Problem requirements - Output the material below in its entirety, exactly as given.

Source material -
━━━━━━━━
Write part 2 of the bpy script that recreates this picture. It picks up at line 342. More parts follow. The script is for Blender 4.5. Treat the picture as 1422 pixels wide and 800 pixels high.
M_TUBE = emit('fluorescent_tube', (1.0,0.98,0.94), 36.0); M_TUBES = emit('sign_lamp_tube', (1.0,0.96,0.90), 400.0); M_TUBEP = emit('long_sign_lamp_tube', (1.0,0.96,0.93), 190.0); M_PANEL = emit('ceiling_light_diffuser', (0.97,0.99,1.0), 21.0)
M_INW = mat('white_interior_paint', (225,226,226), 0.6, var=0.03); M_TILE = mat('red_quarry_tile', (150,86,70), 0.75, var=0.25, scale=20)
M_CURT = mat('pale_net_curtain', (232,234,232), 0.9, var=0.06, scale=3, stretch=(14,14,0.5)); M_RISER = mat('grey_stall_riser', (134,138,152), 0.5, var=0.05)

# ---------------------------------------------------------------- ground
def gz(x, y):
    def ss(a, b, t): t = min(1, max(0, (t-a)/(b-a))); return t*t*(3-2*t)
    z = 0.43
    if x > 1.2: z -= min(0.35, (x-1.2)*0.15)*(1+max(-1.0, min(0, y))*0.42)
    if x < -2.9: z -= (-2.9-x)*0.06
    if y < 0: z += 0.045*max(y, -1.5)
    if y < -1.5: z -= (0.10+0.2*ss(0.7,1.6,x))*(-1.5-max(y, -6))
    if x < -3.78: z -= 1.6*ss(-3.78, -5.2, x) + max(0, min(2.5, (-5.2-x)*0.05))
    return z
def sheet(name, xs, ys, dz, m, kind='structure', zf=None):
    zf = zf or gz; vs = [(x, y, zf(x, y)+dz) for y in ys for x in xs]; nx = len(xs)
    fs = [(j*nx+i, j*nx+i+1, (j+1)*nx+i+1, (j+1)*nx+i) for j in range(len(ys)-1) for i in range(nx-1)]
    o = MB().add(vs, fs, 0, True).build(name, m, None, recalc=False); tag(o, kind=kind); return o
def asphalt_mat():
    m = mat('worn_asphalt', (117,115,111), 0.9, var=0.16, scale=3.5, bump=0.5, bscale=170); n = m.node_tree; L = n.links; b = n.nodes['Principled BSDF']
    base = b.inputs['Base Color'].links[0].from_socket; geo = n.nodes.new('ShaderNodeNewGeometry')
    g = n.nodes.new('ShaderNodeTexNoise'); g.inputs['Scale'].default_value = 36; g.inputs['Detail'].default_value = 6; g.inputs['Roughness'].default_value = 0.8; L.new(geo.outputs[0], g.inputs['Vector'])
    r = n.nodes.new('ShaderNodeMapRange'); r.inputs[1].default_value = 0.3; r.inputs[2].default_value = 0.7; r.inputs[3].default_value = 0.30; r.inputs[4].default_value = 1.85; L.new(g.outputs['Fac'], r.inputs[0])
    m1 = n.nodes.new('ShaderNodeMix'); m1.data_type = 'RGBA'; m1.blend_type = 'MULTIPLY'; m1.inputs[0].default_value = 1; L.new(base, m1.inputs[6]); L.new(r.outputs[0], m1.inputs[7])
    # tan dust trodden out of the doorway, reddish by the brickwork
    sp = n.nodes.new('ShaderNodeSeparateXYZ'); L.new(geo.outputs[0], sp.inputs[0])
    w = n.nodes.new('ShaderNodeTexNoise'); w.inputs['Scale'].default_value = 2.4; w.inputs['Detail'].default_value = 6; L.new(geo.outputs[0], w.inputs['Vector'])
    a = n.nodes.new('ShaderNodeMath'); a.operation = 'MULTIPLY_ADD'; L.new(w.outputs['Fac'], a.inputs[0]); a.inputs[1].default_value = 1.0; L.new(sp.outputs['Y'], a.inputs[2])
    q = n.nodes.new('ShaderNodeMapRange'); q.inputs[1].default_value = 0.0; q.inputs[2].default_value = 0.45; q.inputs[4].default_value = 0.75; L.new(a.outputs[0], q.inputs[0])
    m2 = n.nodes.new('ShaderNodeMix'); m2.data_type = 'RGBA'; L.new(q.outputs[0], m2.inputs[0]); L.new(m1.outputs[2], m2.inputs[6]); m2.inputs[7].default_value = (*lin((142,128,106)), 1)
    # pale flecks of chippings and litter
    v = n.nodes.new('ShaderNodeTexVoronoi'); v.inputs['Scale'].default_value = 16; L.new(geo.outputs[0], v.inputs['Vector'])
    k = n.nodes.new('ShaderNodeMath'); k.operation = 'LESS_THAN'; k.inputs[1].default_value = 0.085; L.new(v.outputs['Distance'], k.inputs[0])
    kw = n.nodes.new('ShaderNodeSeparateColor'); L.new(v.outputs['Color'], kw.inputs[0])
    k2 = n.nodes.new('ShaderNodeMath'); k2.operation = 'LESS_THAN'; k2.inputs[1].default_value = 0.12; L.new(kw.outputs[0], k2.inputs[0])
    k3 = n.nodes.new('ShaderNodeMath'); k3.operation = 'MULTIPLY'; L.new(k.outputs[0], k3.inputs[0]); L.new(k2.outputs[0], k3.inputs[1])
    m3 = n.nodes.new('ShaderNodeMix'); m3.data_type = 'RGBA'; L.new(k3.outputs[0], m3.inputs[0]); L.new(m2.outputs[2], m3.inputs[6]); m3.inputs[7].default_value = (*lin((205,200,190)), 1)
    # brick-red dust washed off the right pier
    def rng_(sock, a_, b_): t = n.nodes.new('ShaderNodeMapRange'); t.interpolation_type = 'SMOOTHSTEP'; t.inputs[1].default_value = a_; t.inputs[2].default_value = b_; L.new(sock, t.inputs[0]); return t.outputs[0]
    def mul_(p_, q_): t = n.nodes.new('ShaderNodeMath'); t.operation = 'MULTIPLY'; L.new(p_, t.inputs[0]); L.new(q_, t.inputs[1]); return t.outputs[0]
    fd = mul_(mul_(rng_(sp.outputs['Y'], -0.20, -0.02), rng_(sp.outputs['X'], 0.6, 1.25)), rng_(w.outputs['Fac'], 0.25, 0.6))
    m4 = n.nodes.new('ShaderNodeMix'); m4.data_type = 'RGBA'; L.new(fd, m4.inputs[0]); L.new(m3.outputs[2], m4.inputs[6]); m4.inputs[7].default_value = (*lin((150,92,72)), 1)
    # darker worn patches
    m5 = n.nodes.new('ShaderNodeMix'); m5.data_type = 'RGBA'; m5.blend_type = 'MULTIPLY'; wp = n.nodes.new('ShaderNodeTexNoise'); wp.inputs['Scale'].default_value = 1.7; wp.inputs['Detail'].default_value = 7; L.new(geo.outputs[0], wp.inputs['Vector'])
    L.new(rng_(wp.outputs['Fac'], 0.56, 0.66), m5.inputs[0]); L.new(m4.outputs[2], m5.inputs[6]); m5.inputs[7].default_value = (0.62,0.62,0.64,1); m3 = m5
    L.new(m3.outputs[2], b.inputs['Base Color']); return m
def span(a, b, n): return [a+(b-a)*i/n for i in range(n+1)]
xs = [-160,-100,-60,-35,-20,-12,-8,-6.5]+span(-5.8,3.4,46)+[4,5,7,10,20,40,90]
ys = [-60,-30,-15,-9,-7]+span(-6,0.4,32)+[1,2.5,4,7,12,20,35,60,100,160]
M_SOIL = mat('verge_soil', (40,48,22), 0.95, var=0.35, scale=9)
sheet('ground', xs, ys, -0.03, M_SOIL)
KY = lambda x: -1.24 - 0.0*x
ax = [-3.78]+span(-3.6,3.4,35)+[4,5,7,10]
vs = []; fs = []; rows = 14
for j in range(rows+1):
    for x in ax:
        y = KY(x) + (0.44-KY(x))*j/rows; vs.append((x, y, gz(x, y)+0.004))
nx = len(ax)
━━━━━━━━
In response -
Write part 2 of the bpy script that recreates this picture. It picks up at line 342. More parts follow. The script is for Blender 4.5. Treat the picture as 1422 pixels wide and 800 pixels high.
M_TUBE = emit('fluorescent_tube', (1.0,0.98,0.94), 36.0); M_TUBES = emit('sign_lamp_tube', (1.0,0.96,0.90), 400.0); M_TUBEP = emit('long_sign_lamp_tube', (1.0,0.96,0.93), 190.0); M_PANEL = emit('ceiling_light_diffuser', (0.97,0.99,1.0), 21.0)
M_INW = mat('white_interior_paint', (225,226,226), 0.6, var=0.03); M_TILE = mat('red_quarry_tile', (150,86,70), 0.75, var=0.25, scale=20)
M_CURT = mat('pale_net_curtain', (232,234,232), 0.9, var=0.06, scale=3, stretch=(14,14,0.5)); M_RISER = mat('grey_stall_riser', (134,138,152), 0.5, var=0.05)

# ---------------------------------------------------------------- ground
def gz(x, y):
    def ss(a, b, t): t = min(1, max(0, (t-a)/(b-a))); return t*t*(3-2*t)
    z = 0.43
    if x > 1.2: z -= min(0.35, (x-1.2)*0.15)*(1+max(-1.0, min(0, y))*0.42)
    if x < -2.9: z -= (-2.9-x)*0.06
    if y < 0: z += 0.045*max(y, -1.5)
    if y < -1.5: z -= (0.10+0.2*ss(0.7,1.6,x))*(-1.5-max(y, -6))
    if x < -3.78: z -= 1.6*ss(-3.78, -5.2, x) + max(0, min(2.5, (-5.2-x)*0.05))
    return z
def sheet(name, xs, ys, dz, m, kind='structure', zf=None):
    zf = zf or gz; vs = [(x, y, zf(x, y)+dz) for y in ys for x in xs]; nx = len(xs)
    fs = [(j*nx+i, j*nx+i+1, (j+1)*nx+i+1, (j+1)*nx+i) for j in range(len(ys)-1) for i in range(nx-1)]
    o = MB().add(vs, fs, 0, True).build(name, m, None, recalc=False); tag(o, kind=kind); return o
def asphalt_mat():
    m = mat('worn_asphalt', (117,115,111), 0.9, var=0.16, scale=3.5, bump=0.5, bscale=170); n = m.node_tree; L = n.links; b = n.nodes['Principled BSDF']
    base = b.inputs['Base Color'].links[0].from_socket; geo = n.nodes.new('ShaderNodeNewGeometry')
    g = n.nodes.new('ShaderNodeTexNoise'); g.inputs['Scale'].default_value = 36; g.inputs['Detail'].default_value = 6; g.inputs['Roughness'].default_value = 0.8; L.new(geo.outputs[0], g.inputs['Vector'])
    r = n.nodes.new('ShaderNodeMapRange'); r.inputs[1].default_value = 0.3; r.inputs[2].default_value = 0.7; r.inputs[3].default_value = 0.30; r.inputs[4].default_value = 1.85; L.new(g.outputs['Fac'], r.inputs[0])
    m1 = n.nodes.new('ShaderNodeMix'); m1.data_type = 'RGBA'; m1.blend_type = 'MULTIPLY'; m1.inputs[0].default_value = 1; L.new(base, m1.inputs[6]); L.new(r.outputs[0], m1.inputs[7])
    # tan dust trodden out of the doorway, reddish by the brickwork
    sp = n.nodes.new('ShaderNodeSeparateXYZ'); L.new(geo.outputs[0], sp.inputs[0])
    w = n.nodes.new('ShaderNodeTexNoise'); w.inputs['Scale'].default_value = 2.4; w.inputs['Detail'].default_value = 6; L.new(geo.outputs[0], w.inputs['Vector'])
    a = n.nodes.new('ShaderNodeMath'); a.operation = 'MULTIPLY_ADD'; L.new(w.outputs['Fac'], a.inputs[0]); a.inputs[1].default_value = 1.0; L.new(sp.outputs['Y'], a.inputs[2])
    q = n.nodes.new('ShaderNodeMapRange'); q.inputs[1].default_value = 0.0; q.inputs[2].default_value = 0.45; q.inputs[4].default_value = 0.75; L.new(a.outputs[0], q.inputs[0])
    m2 = n.nodes.new('ShaderNodeMix'); m2.data_type = 'RGBA'; L.new(q.outputs[0], m2.inputs[0]); L.new(m1.outputs[2], m2.inputs[6]); m2.inputs[7].default_value = (*lin((142,128,106)), 1)
    # pale flecks of chippings and litter
    v = n.nodes.new('ShaderNodeTexVoronoi'); v.inputs['Scale'].default_value = 16; L.new(geo.outputs[0], v.inputs['Vector'])
    k = n.nodes.new('ShaderNodeMath'); k.operation = 'LESS_THAN'; k.inputs[1].default_value = 0.085; L.new(v.outputs['Distance'], k.inputs[0])
    kw = n.nodes.new('ShaderNodeSeparateColor'); L.new(v.outputs['Color'], kw.inputs[0])
    k2 = n.nodes.new('ShaderNodeMath'); k2.operation = 'LESS_THAN'; k2.inputs[1].default_value = 0.12; L.new(kw.outputs[0], k2.inputs[0])
    k3 = n.nodes.new('ShaderNodeMath'); k3.operation = 'MULTIPLY'; L.new(k.outputs[0], k3.inputs[0]); L.new(k2.outputs[0], k3.inputs[1])
    m3 = n.nodes.new('ShaderNodeMix'); m3.data_type = 'RGBA'; L.new(k3.outputs[0], m3.inputs[0]); L.new(m2.outputs[2], m3.inputs[6]); m3.inputs[7].default_value = (*lin((205,200,190)), 1)
    # brick-red dust washed off the right pier
    def rng_(sock, a_, b_): t = n.nodes.new('ShaderNodeMapRange'); t.interpolation_type = 'SMOOTHSTEP'; t.inputs[1].default_value = a_; t.inputs[2].default_value = b_; L.new(sock, t.inputs[0]); return t.outputs[0]
    def mul_(p_, q_): t = n.nodes.new('ShaderNodeMath'); t.operation = 'MULTIPLY'; L.new(p_, t.inputs[0]); L.new(q_, t.inputs[1]); return t.outputs[0]
    fd = mul_(mul_(rng_(sp.outputs['Y'], -0.20, -0.02), rng_(sp.outputs['X'], 0.6, 1.25)), rng_(w.outputs['Fac'], 0.25, 0.6))
    m4 = n.nodes.new('ShaderNodeMix'); m4.data_type = 'RGBA'; L.new(fd, m4.inputs[0]); L.new(m3.outputs[2], m4.inputs[6]); m4.inputs[7].default_value = (*lin((150,92,72)), 1)
    # darker worn patches
    m5 = n.nodes.new('ShaderNodeMix'); m5.data_type = 'RGBA'; m5.blend_type = 'MULTIPLY'; wp = n.nodes.new('ShaderNodeTexNoise'); wp.inputs['Scale'].default_value = 1.7; wp.inputs['Detail'].default_value = 7; L.new(geo.outputs[0], wp.inputs['Vector'])
    L.new(rng_(wp.outputs['Fac'], 0.56, 0.66), m5.inputs[0]); L.new(m4.outputs[2], m5.inputs[6]); m5.inputs[7].default_value = (0.62,0.62,0.64,1); m3 = m5
    L.new(m3.outputs[2], b.inputs['Base Color']); return m
def span(a, b, n): return [a+(b-a)*i/n for i in range(n+1)]
xs = [-160,-100,-60,-35,-20,-12,-8,-6.5]+span(-5.8,3.4,46)+[4,5,7,10,20,40,90]
ys = [-60,-30,-15,-9,-7]+span(-6,0.4,32)+[1,2.5,4,7,12,20,35,60,100,160]
M_SOIL = mat('verge_soil', (40,48,22), 0.95, var=0.35, scale=9)
sheet('ground', xs, ys, -0.03, M_SOIL)
KY = lambda x: -1.24 - 0.0*x
ax = [-3.78]+span(-3.6,3.4,35)+[4,5,7,10]
vs = []; fs = []; rows = 14
for j in range(rows+1):
    for x in ax:
        y = KY(x) + (0.44-KY(x))*j/rows; vs.append((x, y, gz(x, y)+0.004))
nx = len(ax)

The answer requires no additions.